PROBLEM REQUIREMENTS:
Restate each line word for word. Leave out every picture.

**** SUPPLIED MATERIAL ****

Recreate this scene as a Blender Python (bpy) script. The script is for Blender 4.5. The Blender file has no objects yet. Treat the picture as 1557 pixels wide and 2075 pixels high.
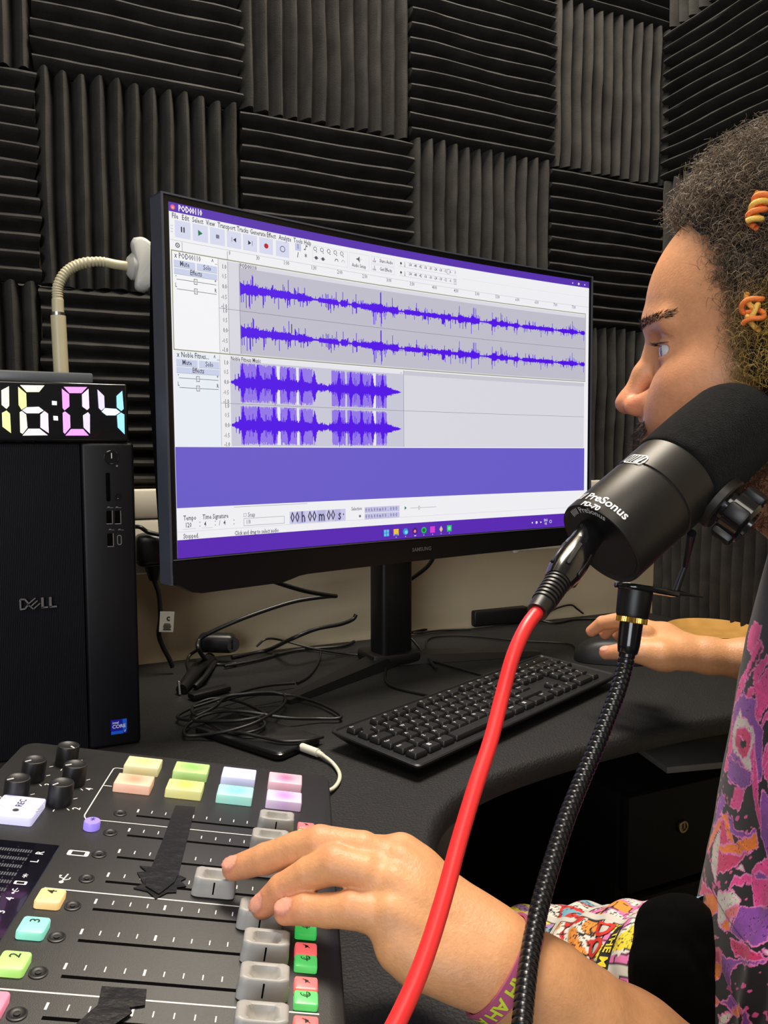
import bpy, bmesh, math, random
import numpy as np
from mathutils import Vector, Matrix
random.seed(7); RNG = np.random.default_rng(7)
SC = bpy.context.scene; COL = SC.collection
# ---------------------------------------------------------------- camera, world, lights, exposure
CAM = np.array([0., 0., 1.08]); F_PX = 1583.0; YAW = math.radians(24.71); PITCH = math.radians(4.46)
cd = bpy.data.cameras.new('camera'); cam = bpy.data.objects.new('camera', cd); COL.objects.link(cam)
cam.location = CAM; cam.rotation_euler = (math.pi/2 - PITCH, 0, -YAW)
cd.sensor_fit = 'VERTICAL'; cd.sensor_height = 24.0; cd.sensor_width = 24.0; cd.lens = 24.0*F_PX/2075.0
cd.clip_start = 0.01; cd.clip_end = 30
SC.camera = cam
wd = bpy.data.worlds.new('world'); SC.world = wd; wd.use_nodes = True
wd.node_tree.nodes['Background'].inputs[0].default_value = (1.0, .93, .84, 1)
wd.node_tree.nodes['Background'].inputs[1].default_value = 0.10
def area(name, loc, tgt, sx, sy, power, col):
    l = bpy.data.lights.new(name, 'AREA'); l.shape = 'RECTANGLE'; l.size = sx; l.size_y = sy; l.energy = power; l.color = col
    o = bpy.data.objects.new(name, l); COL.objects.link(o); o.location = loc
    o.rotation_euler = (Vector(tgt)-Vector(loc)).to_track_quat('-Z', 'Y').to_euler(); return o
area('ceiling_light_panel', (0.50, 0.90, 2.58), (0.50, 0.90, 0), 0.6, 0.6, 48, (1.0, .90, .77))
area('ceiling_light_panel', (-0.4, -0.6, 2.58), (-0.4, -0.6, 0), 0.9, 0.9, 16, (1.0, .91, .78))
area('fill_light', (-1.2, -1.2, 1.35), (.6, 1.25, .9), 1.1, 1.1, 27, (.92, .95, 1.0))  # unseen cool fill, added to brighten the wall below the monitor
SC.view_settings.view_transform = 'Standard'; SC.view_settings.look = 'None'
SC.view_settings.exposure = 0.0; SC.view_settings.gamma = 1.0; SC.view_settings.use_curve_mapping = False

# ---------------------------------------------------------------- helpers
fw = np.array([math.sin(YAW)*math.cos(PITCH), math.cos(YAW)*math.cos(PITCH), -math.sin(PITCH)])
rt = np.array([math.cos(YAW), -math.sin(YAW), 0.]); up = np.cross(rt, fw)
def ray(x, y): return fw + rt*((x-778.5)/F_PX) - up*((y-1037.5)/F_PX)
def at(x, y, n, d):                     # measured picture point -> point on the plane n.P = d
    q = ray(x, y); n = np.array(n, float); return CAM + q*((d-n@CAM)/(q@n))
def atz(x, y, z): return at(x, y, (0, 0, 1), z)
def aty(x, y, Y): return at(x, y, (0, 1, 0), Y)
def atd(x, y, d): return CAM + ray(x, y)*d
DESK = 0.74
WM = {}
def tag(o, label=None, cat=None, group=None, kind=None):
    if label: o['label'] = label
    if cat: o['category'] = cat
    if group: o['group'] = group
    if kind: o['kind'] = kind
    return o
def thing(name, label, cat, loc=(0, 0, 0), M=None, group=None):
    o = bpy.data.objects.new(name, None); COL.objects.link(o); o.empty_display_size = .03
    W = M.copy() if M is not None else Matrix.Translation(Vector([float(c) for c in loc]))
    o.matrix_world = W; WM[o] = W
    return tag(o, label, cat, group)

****

WRITTEN ANSWER:
Recreate this scene as a Blender Python (bpy) script. The script is for Blender 4.5. The Blender file has no objects yet. Treat the picture as 1557 pixels wide and 2075 pixels high.
import bpy, bmesh, math, random
import numpy as np
from mathutils import Vector, Matrix
random.seed(7); RNG = np.random.default_rng(7)
SC = bpy.context.scene; COL = SC.collection
# ---------------------------------------------------------------- camera, world, lights, exposure
CAM = np.array([0., 0., 1.08]); F_PX = 1583.0; YAW = math.radians(24.71); PITCH = math.radians(4.46)
cd = bpy.data.cameras.new('camera'); cam = bpy.data.objects.new('camera', cd); COL.objects.link(cam)
cam.location = CAM; cam.rotation_euler = (math.pi/2 - PITCH, 0, -YAW)
cd.sensor_fit = 'VERTICAL'; cd.sensor_height = 24.0; cd.sensor_width = 24.0; cd.lens = 24.0*F_PX/2075.0
cd.clip_start = 0.01; cd.clip_end = 30
SC.camera = cam
wd = bpy.data.worlds.new('world'); SC.world = wd; wd.use_nodes = True
wd.node_tree.nodes['Background'].inputs[0].default_value = (1.0, .93, .84, 1)
wd.node_tree.nodes['Background'].inputs[1].default_value = 0.10
def area(name, loc, tgt, sx, sy, power, col):
    l = bpy.data.lights.new(name, 'AREA'); l.shape = 'RECTANGLE'; l.size = sx; l.size_y = sy; l.energy = power; l.color = col
    o = bpy.data.objects.new(name, l); COL.objects.link(o); o.location = loc
    o.rotation_euler = (Vector(tgt)-Vector(loc)).to_track_quat('-Z', 'Y').to_euler(); return o
area('ceiling_light_panel', (0.50, 0.90, 2.58), (0.50, 0.90, 0), 0.6, 0.6, 48, (1.0, .90, .77))
area('ceiling_light_panel', (-0.4, -0.6, 2.58), (-0.4, -0.6, 0), 0.9, 0.9, 16, (1.0, .91, .78))
area('fill_light', (-1.2, -1.2, 1.35), (.6, 1.25, .9), 1.1, 1.1, 27, (.92, .95, 1.0))  # unseen cool fill, added to brighten the wall below the monitor
SC.view_settings.view_transform = 'Standard'; SC.view_settings.look = 'None'
SC.view_settings.exposure = 0.0; SC.view_settings.gamma = 1.0; SC.view_settings.use_curve_mapping = False

# ---------------------------------------------------------------- helpers
fw = np.array([math.sin(YAW)*math.cos(PITCH), math.cos(YAW)*math.cos(PITCH), -math.sin(PITCH)])
rt = np.array([math.cos(YAW), -math.sin(YAW), 0.]); up = np.cross(rt, fw)
def ray(x, y): return fw + rt*((x-778.5)/F_PX) - up*((y-1037.5)/F_PX)
def at(x, y, n, d):                     # measured picture point -> point on the plane n.P = d
    q = ray(x, y); n = np.array(n, float); return CAM + q*((d-n@CAM)/(q@n))
def atz(x, y, z): return at(x, y, (0, 0, 1), z)
def aty(x, y, Y): return at(x, y, (0, 1, 0), Y)
def atd(x, y, d): return CAM + ray(x, y)*d
DESK = 0.74
WM = {}
def tag(o, label=None, cat=None, group=None, kind=None):
    if label: o['label'] = label
    if cat: o['category'] = cat
    if group: o['group'] = group
    if kind: o['kind'] = kind
    return o
def thing(name, label, cat, loc=(0, 0, 0), M=None, group=None):
    o = bpy.data.objects.new(name, None); COL.objects.link(o); o.empty_display_size = .03
    W = M.copy() if M is not None else Matrix.Translation(Vector([float(c) for c in loc]))
    o.matrix_world = W; WM[o] = W
    return tag(o, label, cat, group)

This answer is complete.